Colleen Sheehan’s response to Muirhead and Rosenblum would also benefit from that perspective. Sheehan argues that conspiracies are nothing new, which is true enough but does not address the core of Muirhead’s and Rosenblum’s argument: that we now have theory-free conspiracies. If that is a new development, it makes historical comparisons less persuasive. Sheehan’s better argument against the left is not an equivalence with the right but rather its epistemological premises, which, in the name of theory, stripped the theory out of conspiracies. We can grant that something new is happening—and that, right now, the moment under discussion, it is primarily happening on the right—while also holding the left to account. Blame, sadly, is not a scarce commodity that must be shifted to one side to avoid it on the other.

Where, then, do right-wing conspiracies and left-wing epistemology leave us? Put otherwise, where are we on this spectrum between plausibility and assertion? Is plausibility-by-proxy actually necessary, or are fabulists going through the hassle when they could avoid it as easily? Muirhead and Rosenblum argue that conspiracy without theory “dispenses with the burden of explanation.” But it does seem to cling to a veneer of explanation. Sean Spicer was made to debase himself and cite evidence, however spurious, for the size of the inaugural crowd.

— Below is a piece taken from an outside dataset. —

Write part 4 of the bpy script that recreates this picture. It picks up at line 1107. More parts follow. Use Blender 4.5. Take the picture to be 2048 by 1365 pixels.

Someone put time into inventing lies about Dominion voting machines.

The case for optimism or despair seems to hinge on whether the hassle merits the effort. If we still require plausibility, even by proxy, there are reasons to hope. If we have osmotically absorbed enough postmodernism not to care, it is much more difficult to see a way back. One route would be focusing on the epistemic roots of our indifference. One need not assert an equivalence between the contemporary left and right to observe that the left is complicit in eroding them. The occupational hazard of the political theorist is to attribute everything to theory. Postmodernism is not the cause of our woes. But it is an accomplice.

To combat it, we do indeed need a revival of common sense. The Scottish version would be especially helpful. But it is only helpful to people who still care, even if nominally, about standards of proof. A lot of people are saying we no longer do.